Ici les soldats ne sont pas des êtres héroïques et irréprochables mais apparaissent davantage comme des personnalités opportunistes qui n'hésiteront pas à pavaner et à prendre presque avec le sourire la situation de la femme se retrouvant purement séquestrée. Une dénonciation assez bien faite du pseudo héroïsme des soldats au cinéma.

Evidemment, Fear And Desire ne s'arrête pas là et atteindra aussi cette dimension psychologique de la guerre avec le soldat Sydney basculant dans la folie face à ce flash-back des 2 soldats massacrés combiné à cette femme, véritable mystère féminin dénuée de parole dont l'apparition sensible et belle apparaît presque comme un havre de paix dans cette guerre. Ainsi, Sydney incarné par Paul Mazursky est complètement investi dans son personnage et nous donne vraiment cette impression de démence. Une séquence qui restera franchement malsaine et ne pourra que déstabiliser et mettre le spectateur mal à l'aise, cela renforcé par des gros plans sur le visage de Sydney.
Chapeau bas mais dommage que la dimension psychologique du SSPT (syndrome de stress post-traumatique) soit trop peu développée.
Au delà de ça, l'interprétation des autres personnages sera largement correcte avec ce sergent Mac antipathique et mesquin et ce lieutenant quelque peu dépassé par les évènements. En revanche, le soldat Fletcher se montrera absolument inutile et transparent. Un petit souci encore une fois.

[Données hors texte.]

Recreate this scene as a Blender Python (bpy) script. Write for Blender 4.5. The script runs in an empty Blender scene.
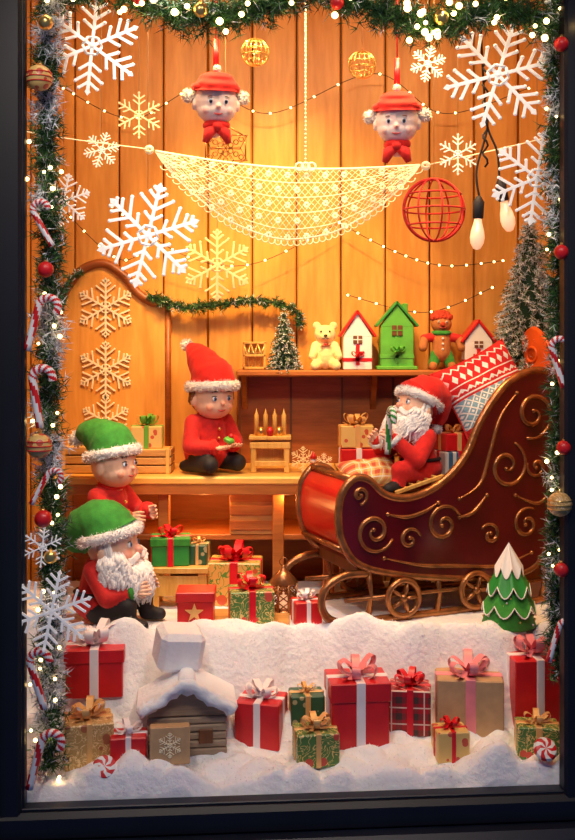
import bpy, bmesh, math, random
from mathutils import Vector, Matrix, Euler, noise
random.seed(7)
R=random.random
def U(a,b): return a+(b-a)*random.random()
sc=bpy.context.scene
col=sc.collection
# ------------------------------------------------------------------ materials
def newmat(name):
    m=bpy.data.materials.new(name); m.use_nodes=True
    nt=m.node_tree; b=nt.nodes['Principled BSDF']
    return m,nt,b
def c4(c): return (c[0],c[1],c[2],1)
def N(nt,t,**k):
    n=nt.nodes.new(t)
    for a,v in k.items(): setattr(n,a,v)
    return n
def coords(nt,scale=(1,1,1),rot=(0,0,0)):
    t=N(nt,'ShaderNodeTexCoord'); mp=N(nt,'ShaderNodeMapping')
    nt.links.new(t.outputs['Object'],mp.inputs['Vector'])
    mp.inputs['Scale'].default_value=scale; mp.inputs['Rotation'].default_value=rot
    return mp.outputs['Vector']
def addbump(nt,b,scale,strength,dist=.01,detail=4):
    n=N(nt,'ShaderNodeTexNoise'); n.inputs['Scale'].default_value=scale; n.inputs['Detail'].default_value=detail
    nt.links.new(coords(nt),n.inputs['Vector'])
    bp=N(nt,'ShaderNodeBump'); bp.inputs['Strength'].default_value=strength; bp.inputs['Distance'].default_value=dist
    nt.links.new(n.outputs['Fac'],bp.inputs['Height']); nt.links.new(bp.outputs['Normal'],b.inputs['Normal'])
def mat(name,c,rough=.6,metal=0,var=.15,vs=12,bump=None,emit=None,sss=0,sheen=0,coat=0,alpha=None,trans=0):
    m,nt,b=newmat(name)
    b.inputs['Roughness'].default_value=rough; b.inputs['Metallic'].default_value=metal
    n=N(nt,'ShaderNodeTexNoise'); n.inputs['Scale'].default_value=vs; n.inputs['Detail'].default_value=3
    nt.links.new(coords(nt),n.inputs['Vector'])
    r=N(nt,'ShaderNodeValToRGB'); e=r.color_ramp.elements
    e[0].position=.3; e[1].position=.7
    e[0].color=c4([x*(1-var) for x in c]); e[1].color=c4([min(1,x*(1+var)) for x in c])
    nt.links.new(n.outputs['Fac'],r.inputs['Fac']); nt.links.new(r.outputs['Color'],b.inputs['Base Color'])
    if bump: addbump(nt,b,bump[0],bump[1],bump[2] if len(bump)>2 else .01)
    if emit: b.inputs['Emission Color'].default_value=c4(emit[0]); b.inputs['Emission Strength'].default_value=emit[1]
    if sss: b.inputs['Subsurface Weight'].default_value=sss; b.inputs['Subsurface Scale'].default_value=.02
    if sheen: b.inputs['Sheen Weight'].default_value=sheen
    if coat: b.inputs['Coat Weight'].default_value=coat; b.inputs['Coat Roughness'].default_value=.15
    if trans: b.inputs['Transmission Weight'].default_value=trans
    return m
def wood(name,c1,c2,scale=6,axis='Z',rough=.5,dist=3):
    m,nt,b=newmat(name); b.inputs['Roughness'].default_value=rough
    s={'X':(.12,1,1),'Y':(1,.12,1),'Z':(1,1,.12)}[axis]
    v=coords(nt,s)
    n=N(nt,'ShaderNodeTexNoise'); n.inputs['Scale'].default_value=scale*2.2; n.inputs['Detail'].default_value=8; n.inputs['Distortion'].default_value=.6
    nt.links.new(v,n.inputs['Vector'])
    n2=N(nt,'ShaderNodeTexNoise'); n2.inputs['Scale'].default_value=scale*14; n2.inputs['Detail'].default_value=4
    nt.links.new(v,n2.inputs['Vector'])
    mx=N(nt,'ShaderNodeMix'); mx.inputs['Factor'].default_value=.35
    nt.links.new(n.outputs['Fac'],mx.inputs['A']); nt.links.new(n2.outputs['Fac'],mx.inputs['B'])
    r=N(nt,'ShaderNodeValToRGB'); e=r.color_ramp.elements; e[0].position=.36; e[1].position=.62
    e[0].color=c4(c2); e[1].color=c4(c1)
    nt.links.new(mx.outputs['Result'],r.inputs['Fac']); nt.links.new(r.outputs['Color'],b.inputs['Base Color'])
    bp=N(nt,'ShaderNodeBump'); bp.inputs['Strength'].default_value=.2; bp.inputs['Distance'].default_value=.003
    nt.links.new(mx.outputs['Result'],bp.inputs['Height']); nt.links.new(bp.outputs['Normal'],b.inputs['Normal'])
    return m
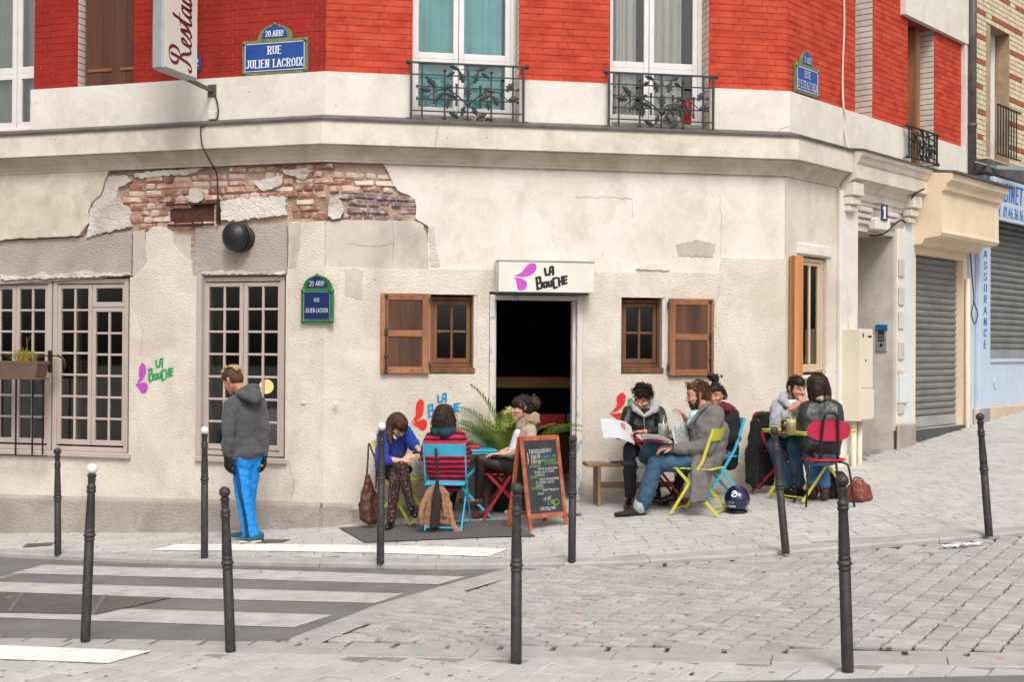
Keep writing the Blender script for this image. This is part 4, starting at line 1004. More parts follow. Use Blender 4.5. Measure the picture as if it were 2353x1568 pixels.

De plus, comme premier film, la crainte d'avoir affaire à un métrage au budget dérisoire est logiquement bien présente mais Kubrick a bien anticipé la chose et s'est justement concentré, comme dit plus haut, sur un climat davantage anxiogène difficile à décrire exactement mais assez inédit dans un film de guerre. Malheureusement, cela n'empêchera pas le spectateur de tiquer devant l'écran face à cette scène du massacre des 2 soldats complètement dépassés, où la suggération du meurtre au couteau tient plus d'un manque de budget. De même, la séquence finale avec tous les soldats se battant d'une façon risible fait plus sourire qu'autre chose. N'oublions pas aussi que les acteurs incarnant le lieutenant Corby et Fletcher interprétent aussi le général ennemi et son associé.
Mais je ne serai pas trop sévère car le budget limité est là et je suis persuadé que cela a limité un peu Kubrick dans son approche. Il est évident que les marques du réalisateur sont présentes déjà ici avec ce goût prononcé pour la dimension psychologique dans le cinéma et cette affection pour la création d'une véritable ambiance permettant au film d'avoir une vraie consistance.

En conclusion, il est indéniable que Fear And Desire possède plusieurs défauts mais s'en sort sans trop de problèmes majeurs si l'on ferme un peu les yeux sur le manque de budget. Fear And Desire n'est pas un film de guerre ordinaire, loin de là. Si l'action est présente dans la majorité de ce genre de films, le rythme relativement posé et l'ambiance austère et glauque seront les fers de lance de notre film ajouté à un cheminement philosophique du pourquoi d'une guerre. Malgré sa petite heure de bobine, le film se révèle complet et il n'y aurait pas eu de nécessité de rajouter davantage de minutes.
Avec en prime, un final lorgnant du côté du cauchemar éveillé, Fear And Desire renforce davantage son caractère expérimental. Un film de guerre atypique pas indispensable pour les uns mais nettement plus recommandable pour tous les friands de Stanley Kubrick. Une petite curiosité difficile d'accès qui a divisé et divise encore maintenant dans la filmographie du réalisateur. Pour ma part, le pari est réussi sans être transcendant et montre les premiers pas d'un géant.